> _Problem statement_
Print the records below exactly, from the line containing "Recreate this scene" down to the line containing "bg.inputs['Strength'].default_value = 0.21", both lines included, and omit every picture.
[BEGIN Dataset extract]
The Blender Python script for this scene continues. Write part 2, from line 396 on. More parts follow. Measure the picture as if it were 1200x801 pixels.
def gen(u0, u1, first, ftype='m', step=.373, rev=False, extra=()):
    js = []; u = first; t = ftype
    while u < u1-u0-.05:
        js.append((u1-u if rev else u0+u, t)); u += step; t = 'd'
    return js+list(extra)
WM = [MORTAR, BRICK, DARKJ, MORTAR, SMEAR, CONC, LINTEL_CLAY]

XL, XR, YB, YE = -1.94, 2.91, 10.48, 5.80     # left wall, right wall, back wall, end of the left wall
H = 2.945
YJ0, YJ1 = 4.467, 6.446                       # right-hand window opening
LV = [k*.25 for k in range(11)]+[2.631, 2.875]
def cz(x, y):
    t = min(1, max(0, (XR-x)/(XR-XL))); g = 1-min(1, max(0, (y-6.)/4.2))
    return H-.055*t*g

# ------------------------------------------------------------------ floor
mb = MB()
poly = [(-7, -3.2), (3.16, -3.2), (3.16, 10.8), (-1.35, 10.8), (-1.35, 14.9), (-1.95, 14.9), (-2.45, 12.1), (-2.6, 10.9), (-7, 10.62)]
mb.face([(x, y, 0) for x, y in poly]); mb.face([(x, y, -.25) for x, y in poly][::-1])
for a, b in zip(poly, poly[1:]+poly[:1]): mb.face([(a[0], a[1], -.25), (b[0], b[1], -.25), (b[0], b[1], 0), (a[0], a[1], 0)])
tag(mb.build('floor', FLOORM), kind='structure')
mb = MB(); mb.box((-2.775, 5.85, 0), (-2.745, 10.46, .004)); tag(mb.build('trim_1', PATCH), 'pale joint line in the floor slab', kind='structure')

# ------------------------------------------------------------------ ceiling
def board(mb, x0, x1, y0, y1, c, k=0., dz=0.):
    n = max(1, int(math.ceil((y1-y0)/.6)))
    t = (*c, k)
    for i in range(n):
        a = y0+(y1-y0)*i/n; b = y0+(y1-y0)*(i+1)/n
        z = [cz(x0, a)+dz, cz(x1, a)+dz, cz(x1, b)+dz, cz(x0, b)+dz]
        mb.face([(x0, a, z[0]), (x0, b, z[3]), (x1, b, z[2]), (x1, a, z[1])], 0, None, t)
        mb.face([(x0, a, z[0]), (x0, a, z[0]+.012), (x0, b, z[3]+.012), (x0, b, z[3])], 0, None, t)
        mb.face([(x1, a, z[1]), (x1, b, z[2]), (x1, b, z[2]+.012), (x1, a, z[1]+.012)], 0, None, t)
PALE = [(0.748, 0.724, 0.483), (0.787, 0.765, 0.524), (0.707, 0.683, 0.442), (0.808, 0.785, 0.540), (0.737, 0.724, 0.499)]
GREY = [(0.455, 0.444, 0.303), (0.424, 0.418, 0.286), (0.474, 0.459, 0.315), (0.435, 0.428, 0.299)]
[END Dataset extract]
[BEGIN Dataset extract]
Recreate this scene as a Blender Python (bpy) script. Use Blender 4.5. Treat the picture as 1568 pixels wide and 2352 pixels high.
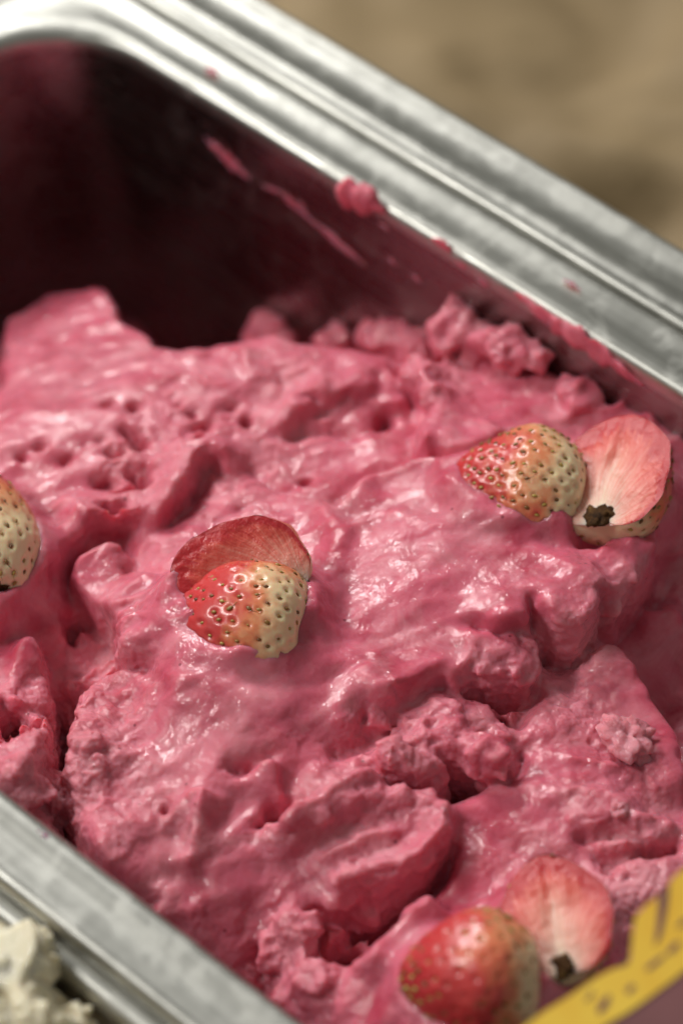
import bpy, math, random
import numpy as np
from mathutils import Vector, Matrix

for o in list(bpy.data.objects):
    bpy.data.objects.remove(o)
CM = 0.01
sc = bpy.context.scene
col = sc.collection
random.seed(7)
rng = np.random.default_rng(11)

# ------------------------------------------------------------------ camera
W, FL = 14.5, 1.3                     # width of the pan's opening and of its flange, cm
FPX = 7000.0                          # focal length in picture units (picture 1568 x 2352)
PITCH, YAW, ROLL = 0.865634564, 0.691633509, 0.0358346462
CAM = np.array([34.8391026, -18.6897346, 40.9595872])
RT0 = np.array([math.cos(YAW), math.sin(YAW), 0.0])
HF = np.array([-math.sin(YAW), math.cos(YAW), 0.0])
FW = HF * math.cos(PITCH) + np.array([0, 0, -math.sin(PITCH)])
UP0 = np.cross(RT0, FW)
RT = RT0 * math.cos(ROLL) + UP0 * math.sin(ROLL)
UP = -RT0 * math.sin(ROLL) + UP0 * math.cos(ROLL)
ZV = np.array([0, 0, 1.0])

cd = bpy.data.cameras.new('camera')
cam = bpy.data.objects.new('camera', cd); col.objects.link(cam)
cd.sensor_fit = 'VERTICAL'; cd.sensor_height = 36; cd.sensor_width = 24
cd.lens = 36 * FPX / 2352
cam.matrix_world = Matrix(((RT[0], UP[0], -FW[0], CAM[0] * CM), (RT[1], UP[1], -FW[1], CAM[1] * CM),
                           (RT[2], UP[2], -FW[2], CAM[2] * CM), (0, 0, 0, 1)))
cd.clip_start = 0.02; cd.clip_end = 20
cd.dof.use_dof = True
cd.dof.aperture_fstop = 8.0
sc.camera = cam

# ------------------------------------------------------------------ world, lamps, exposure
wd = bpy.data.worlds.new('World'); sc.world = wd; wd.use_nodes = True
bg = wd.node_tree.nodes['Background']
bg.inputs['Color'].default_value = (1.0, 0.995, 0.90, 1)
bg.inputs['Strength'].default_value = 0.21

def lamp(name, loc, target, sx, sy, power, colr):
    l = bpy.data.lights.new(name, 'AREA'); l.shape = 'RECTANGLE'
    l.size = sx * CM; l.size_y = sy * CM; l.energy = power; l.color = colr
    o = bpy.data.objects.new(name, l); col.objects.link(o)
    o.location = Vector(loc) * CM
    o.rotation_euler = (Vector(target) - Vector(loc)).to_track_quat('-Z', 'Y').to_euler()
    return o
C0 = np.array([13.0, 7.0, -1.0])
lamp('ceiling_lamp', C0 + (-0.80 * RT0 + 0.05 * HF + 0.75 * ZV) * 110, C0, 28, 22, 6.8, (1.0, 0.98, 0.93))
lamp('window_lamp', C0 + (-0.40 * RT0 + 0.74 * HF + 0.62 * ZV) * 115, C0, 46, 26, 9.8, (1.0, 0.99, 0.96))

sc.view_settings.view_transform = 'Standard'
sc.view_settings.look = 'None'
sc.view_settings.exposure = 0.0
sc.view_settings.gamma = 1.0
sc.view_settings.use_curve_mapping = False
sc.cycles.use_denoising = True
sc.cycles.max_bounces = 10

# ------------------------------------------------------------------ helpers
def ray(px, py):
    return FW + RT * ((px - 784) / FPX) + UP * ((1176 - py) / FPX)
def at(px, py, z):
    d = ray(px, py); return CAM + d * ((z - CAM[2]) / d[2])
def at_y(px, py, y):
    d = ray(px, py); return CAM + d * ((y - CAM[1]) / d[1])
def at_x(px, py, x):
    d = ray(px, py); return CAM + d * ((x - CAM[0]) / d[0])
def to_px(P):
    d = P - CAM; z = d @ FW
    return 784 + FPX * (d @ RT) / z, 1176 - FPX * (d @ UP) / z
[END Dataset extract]
> _Written response_
Recreate this scene as a Blender Python (bpy) script. Use Blender 4.5. Treat the picture as 1568 pixels wide and 2352 pixels high.
import bpy, math, random
import numpy as np
from mathutils import Vector, Matrix

for o in list(bpy.data.objects):
    bpy.data.objects.remove(o)
CM = 0.01
sc = bpy.context.scene
col = sc.collection
random.seed(7)
rng = np.random.default_rng(11)

# ------------------------------------------------------------------ camera
W, FL = 14.5, 1.3                     # width of the pan's opening and of its flange, cm
FPX = 7000.0                          # focal length in picture units (picture 1568 x 2352)
PITCH, YAW, ROLL = 0.865634564, 0.691633509, 0.0358346462
CAM = np.array([34.8391026, -18.6897346, 40.9595872])
RT0 = np.array([math.cos(YAW), math.sin(YAW), 0.0])
HF = np.array([-math.sin(YAW), math.cos(YAW), 0.0])
FW = HF * math.cos(PITCH) + np.array([0, 0, -math.sin(PITCH)])
UP0 = np.cross(RT0, FW)
RT = RT0 * math.cos(ROLL) + UP0 * math.sin(ROLL)
UP = -RT0 * math.sin(ROLL) + UP0 * math.cos(ROLL)
ZV = np.array([0, 0, 1.0])

cd = bpy.data.cameras.new('camera')
cam = bpy.data.objects.new('camera', cd); col.objects.link(cam)
cd.sensor_fit = 'VERTICAL'; cd.sensor_height = 36; cd.sensor_width = 24
cd.lens = 36 * FPX / 2352
cam.matrix_world = Matrix(((RT[0], UP[0], -FW[0], CAM[0] * CM), (RT[1], UP[1], -FW[1], CAM[1] * CM),
                           (RT[2], UP[2], -FW[2], CAM[2] * CM), (0, 0, 0, 1)))
cd.clip_start = 0.02; cd.clip_end = 20
cd.dof.use_dof = True
cd.dof.aperture_fstop = 8.0
sc.camera = cam

# ------------------------------------------------------------------ world, lamps, exposure
wd = bpy.data.worlds.new('World'); sc.world = wd; wd.use_nodes = True
bg = wd.node_tree.nodes['Background']
bg.inputs['Color'].default_value = (1.0, 0.995, 0.90, 1)
bg.inputs['Strength'].default_value = 0.21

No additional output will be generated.